--- begin Supplied material ---

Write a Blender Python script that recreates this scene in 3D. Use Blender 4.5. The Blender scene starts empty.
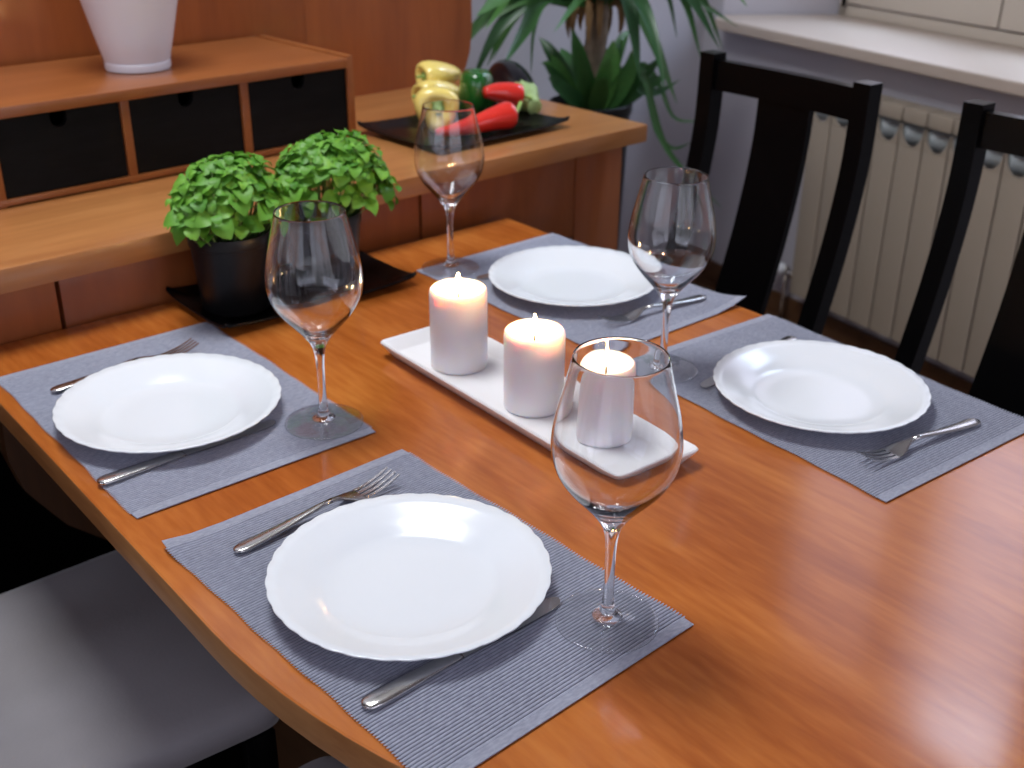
import bpy, bmesh, math, random
from mathutils import Vector, Matrix
from math import sin, cos, pi, radians, sqrt, atan2, hypot
random.seed(7)
SC = bpy.context.scene
COL = SC.collection
T = 0.75                                  # table top height above the floor

# ------------------------------------------------------------------ helpers
def link(o):
    COL.objects.link(o); return o

def obj(name, bm, mat, parent=None, smooth=True, recalc=True, label=None, auto=None):
    if recalc: bmesh.ops.recalc_face_normals(bm, faces=bm.faces[:])
    me = bpy.data.meshes.new(name)
    bm.to_mesh(me); bm.free()
    if smooth:
        me.polygons.foreach_set('use_smooth', [True]*len(me.polygons))
    if auto is not None:
        me.set_sharp_from_angle(angle=radians(auto))
    for m in (mat if isinstance(mat, (list, tuple)) else [mat]): me.materials.append(m)
    o = link(bpy.data.objects.new(name, me))
    if parent is not None: o.parent = parent
    if label: o['label'] = label
    return o

def tag(o, label, cat, group=None):
    o['label'] = label; o['category'] = cat
    if group: o['group'] = group
    return o

def thing(name, label, cat, loc=(0,0,0), rz=0.0, group=None):
    o = link(bpy.data.objects.new(name, None))
    o.empty_display_size = .05
    o.location = loc; o.rotation_euler = (0,0,rz)
    return tag(o, label, cat, group)

def struct(o):
    o['kind'] = 'structure'; return o

def dup(root, loc, rz, label):
    r = root.copy(); link(r); r.location = loc; r.rotation_euler = (0,0,rz); r['label'] = label
    def rec(src, dst):
        for ch in [c for c in bpy.data.objects if c.parent == src]:
            c = ch.copy(); link(c); c.parent = dst
            rec(ch, c)
    rec(root, r)
    return r

def add_loops(bm, loops, closed=True, cap0=False, cap1=False):
    """bridge rings of points"""
    rings = [[bm.verts.new(p) for p in l] for l in loops]
    n = len(rings[0])
    for a, b in zip(rings, rings[1:]):
        for i in range(n if closed else n-1):
            j = (i+1) % n
            bm.faces.new((a[i], a[j], b[j], b[i]))
    if cap0: bm.faces.new(rings[0][::-1])
    if cap1: bm.faces.new(rings[-1])
    return rings

def add_box(bm, x0, x1, y0, y1, z0, z1, bev=0.0, seg=2, M=None):
    vs = [bm.verts.new(v) for v in ((x0,y0,z0),(x1,y0,z0),(x1,y1,z0),(x0,y1,z0),(x0,y0,z1),(x1,y0,z1),(x1,y1,z1),(x0,y1,z1))]
    fs = [bm.faces.new([vs[i] for i in f]) for f in ((0,3,2,1),(4,5,6,7),(0,1,5,4),(1,2,6,5),(2,3,7,6),(3,0,4,7))]
    if bev > 0:
        es = list({e for f in fs for e in f.edges})
        r = bmesh.ops.bevel(bm, geom=es, offset=bev, segments=seg, affect='EDGES', profile=.6)
        vs = list({v for f in r['faces'] for v in f.verts} | {v for v in vs if v.is_valid})
    if M is not None:
        for v in vs: v.co = M @ v.co
    return vs

def box(*a, **k):
    bm = bmesh.new(); add_box(bm, *a, **k); return bm

def add_lathe(bm, prof, n=48, c=(0,0), cap0=False, cap1=False, mod=None):
    loops = []
    for k, (r, z) in enumerate(prof):
        l = []
        for i in range(n):
            t = 2*pi*i/n
            rr, zz = (r, z) if mod is None else mod(k, t, r, z)
            l.append((c[0]+rr*cos(t), c[1]+rr*sin(t), zz))
        loops.append(l)
    add_loops(bm, loops, True, cap0, cap1)

def lathe(prof, n=48, **k):
    bm = bmesh.new(); add_lathe(bm, prof, n, **k); return bm

def frame_along(pts):
    out = []
    for i, p in enumerate(pts):
        a = pts[max(i-1,0)]; b = pts[min(i+1,len(pts)-1)]
        t = (Vector(b)-Vector(a)).normalized()
        up = Vector((0,0,1)) if abs(t.z) < .9 else Vector((0,1,0))
        s = t.cross(up).normalized(); u = s.cross(t).normalized()
        out.append((Vector(p), t, s, u))
    return out

def add_tube(bm, pts, radii, n=12, cap=True):
    if not isinstance(radii, (list, tuple)): radii = [radii]*len(pts)
    loops = []
    prev = None
    for (p, t, s, u), r in zip(frame_along(pts), radii):
        if prev is not None:
            s = (prev - t*prev.dot(t)).normalized(); u = s.cross(t).normalized()
        prev = s
        loops.append([p + s*(r*cos(2*pi*i/n)) + u*(r*sin(2*pi*i/n)) for i in range(n)])
    add_loops(bm, loops, True, cap, cap)

def tube(pts, radii, n=12):
    bm = bmesh.new(); add_tube(bm, pts, radii, n); return bm

def spline(pts, n):
    """Catmull-Rom through the points"""
    P = [Vector(p) for p in pts]; P = [2*P[0]-P[1]] + P + [2*P[-1]-P[-2]]
    out = []
    m = len(P)-3
    for k in range(n+1):
        f = k/n*m; i = min(int(f), m-1); t = f-i
        a,b,c,d = P[i:i+4]
        out.append(.5*((2*b)+(c-a)*t+(2*a-5*b+4*c-d)*t*t+(3*b-a-3*c+d)*t**3))
    return out

def lerp_table(tab, x):
    for (x0,*a),(x1,*b) in zip(tab, tab[1:]):
        if x <= x1:
            f = 0 if x1 == x0 else max(0,(x-x0)/(x1-x0))
            return [p+(q-p)*f for p, q in zip(a,b)]
    return list(tab[-1][1:])

def add_prism(bm, outline, z0, z1, bev=0.0):
    a = [bm.verts.new((x,y,z0)) for x,y in outline]; b = [bm.verts.new((x,y,z1)) for x,y in outline]
    n = len(a)
    fs = [bm.faces.new(a[::-1]), bm.faces.new(b)]
    for i in range(n): fs.append(bm.faces.new((a[i],a[(i+1)%n],b[(i+1)%n],b[i])))
    if bev:
        es = list(fs[0].edges)+list(fs[1].edges)
        bmesh.ops.bevel(bm, geom=es, offset=bev, segments=3, affect='EDGES', profile=.6)

def rrect(hw, hd, r, z, n=6, dz=0.0):
    pts = []
    for cx, cy, a0 in ((hw-r,hd-r,0),(-hw+r,hd-r,pi/2),(-hw+r,-hd+r,pi),(hw-r,-hd+r,1.5*pi)):
        m = n//2
        for i in range(n+1):
            a = a0 + pi/2*i/n
            k = 1-abs(i-m)/(m)
            pts.append((cx+r*cos(a), cy+r*sin(a), z+dz*(.55+.45*k)))
    # mid-edge points keep the sides straight
    out = []
    N = len(pts)
    for i, p in enumerate(pts):
        out.append(p)
        if i % (n+1) == n:
            q = pts[(i+1) % N]
            for f in (.12,.3,.5,.7,.88):
                w = abs(f-.5)*2
                out.append((p[0]+(q[0]-p[0])*f, p[1]+(q[1]-p[1])*f, z+dz*.55*max(0,(w-.4)/.6)**2))
    return out

# ------------------------------------------------------------------ materials
def newmat(name):
    m = bpy.data.materials.new(name); m.use_nodes = True
    nt = m.node_tree
    return m, nt, nt.nodes['Principled BSDF'], nt.nodes, nt.links

def simple(name, col, rough=.5, metal=0.0, spec=.5, coat=0.0, noise=0.0, nscale=30, bump=0.0, bscale=60, sheen=0.0):
    m, nt, b, N, L = newmat(name)
    b.inputs['Base Color'].default_value = (*col,1); b.inputs['Roughness'].default_value = rough
    b.inputs['Metallic'].default_value = metal; b.inputs['Specular IOR Level'].default_value = spec
    b.inputs['Coat Weight'].default_value = coat; b.inputs['Coat Roughness'].default_value = .05
    b.inputs['Sheen Weight'].default_value = sheen
    tc = N.new('ShaderNodeTexCoord')
    if noise > 0:
        nz = N.new('ShaderNodeTexNoise'); nz.inputs['Scale'].default_value = nscale; nz.inputs['Detail'].default_value = 4
        L.new(tc.outputs['Object'], nz.inputs['Vector'])
        mp = N.new('ShaderNodeMapRange'); mp.inputs['To Min'].default_value = 1-noise; mp.inputs['To Max'].default_value = 1+noise
        L.new(nz.outputs['Fac'], mp.inputs['Value'])
        mx = N.new('ShaderNodeMix'); mx.data_type = 'RGBA'; mx.blend_type = 'MULTIPLY'; mx.inputs[0].default_value = 1
        mx.inputs[6].default_value = (*col,1)
        L.new(mp.outputs['Result'], mx.inputs[7]); L.new(mx.outputs[2], b.inputs['Base Color'])
    if bump > 0:
        nb = N.new('ShaderNodeTexNoise'); nb.inputs['Scale'].default_value = bscale; nb.inputs['Detail'].default_value = 5
        L.new(tc.outputs['Object'], nb.inputs['Vector'])
        bp = N.new('ShaderNodeBump'); bp.inputs['Strength'].default_value = bump; bp.inputs['Distance'].default_value = .002
        L.new(nb.outputs['Fac'], bp.inputs['Height']); L.new(bp.outputs['Normal'], b.inputs['Normal'])
    return m

def wood(name, cols, axis='y', rough=.3, coat=.3, stretch=9.0, scale=9.0, spec=.5, streak=.5, bump=.05):
    """grain that runs along one axis: broad flame figure plus fine streaks"""
    m, nt, b, N, L = newmat(name)
    tc = N.new('ShaderNodeTexCoord')
    mp = N.new('ShaderNodeMapping')
    s = [1,1,1]; s['xyz'.index(axis)] = 1/stretch
    mp.inputs['Scale'].default_value = s
    L.new(tc.outputs['Object'], mp.inputs['Vector'])
    n1 = N.new('ShaderNodeTexNoise'); n1.inputs['Scale'].default_value = scale; n1.inputs['Detail'].default_value = 5; n1.inputs['Distortion'].default_value = .5
    n1.inputs['Roughness'].default_value = .6
    n2 = N.new('ShaderNodeTexNoise'); n2.inputs['Scale'].default_value = scale*9; n2.inputs['Detail'].default_value = 3
    n3 = N.new('ShaderNodeTexNoise'); n3.inputs['Scale'].default_value = scale*.28; n3.inputs['Detail'].default_value = 2
    L.new(mp.outputs['Vector'], n1.inputs['Vector']); L.new(mp.outputs['Vector'], n2.inputs['Vector']); L.new(tc.outputs['Object'], n3.inputs['Vector'])
    a = N.new('ShaderNodeMath'); a.operation = 'MULTIPLY_ADD'; a.inputs[1].default_value = streak; 
    L.new(n2.outputs['Fac'], a.inputs[0]); L.new(n1.outputs['Fac'], a.inputs[2])
    a2 = N.new('ShaderNodeMath'); a2.operation = 'MULTIPLY_ADD'; a2.inputs[1].default_value = .5
    L.new(n3.outputs['Fac'], a2.inputs[0]); L.new(a.outputs[0], a2.inputs[2])
    mr = N.new('ShaderNodeMapRange')
    mid = .5+streak*.5+.25
    mr.inputs['From Min'].default_value = mid-.36; mr.inputs['From Max'].default_value = mid+.36
    L.new(a2.outputs[0], mr.inputs['Value'])
    cr = N.new('ShaderNodeValToRGB'); cr.color_ramp.interpolation = 'B_SPLINE'
    e = cr.color_ramp.elements
    e[0].color = (*cols[0],1); e[1].color = (*cols[2],1)
    k = e.new(.5); k.color = (*cols[1],1)
    L.new(mr.outputs['Result'], cr.inputs['Fac']); L.new(cr.outputs['Color'], b.inputs['Base Color'])
    b.inputs['Roughness'].default_value = rough; b.inputs['Specular IOR Level'].default_value = spec
    b.inputs['Coat Weight'].default_value = coat; b.inputs['Coat Roughness'].default_value = .10
    if bump:
        bp = N.new('ShaderNodeBump'); bp.inputs['Strength'].default_value = bump; bp.inputs['Distance'].default_value = .001
        L.new(n2.outputs['Fac'], bp.inputs['Height']); L.new(bp.outputs['Normal'], b.inputs['Normal'])
    return m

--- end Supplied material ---

— What to work on —
Give again, word for word, every line from the top of the data above to the line holding "COL.objects.link(o); return o", inclusive, with the pictures left out.

— Right answer —
Write a Blender Python script that recreates this scene in 3D. Use Blender 4.5. The Blender scene starts empty.
import bpy, bmesh, math, random
from mathutils import Vector, Matrix
from math import sin, cos, pi, radians, sqrt, atan2, hypot
random.seed(7)
SC = bpy.context.scene
COL = SC.collection
T = 0.75                                  # table top height above the floor

# ------------------------------------------------------------------ helpers
def link(o):
    COL.objects.link(o); return o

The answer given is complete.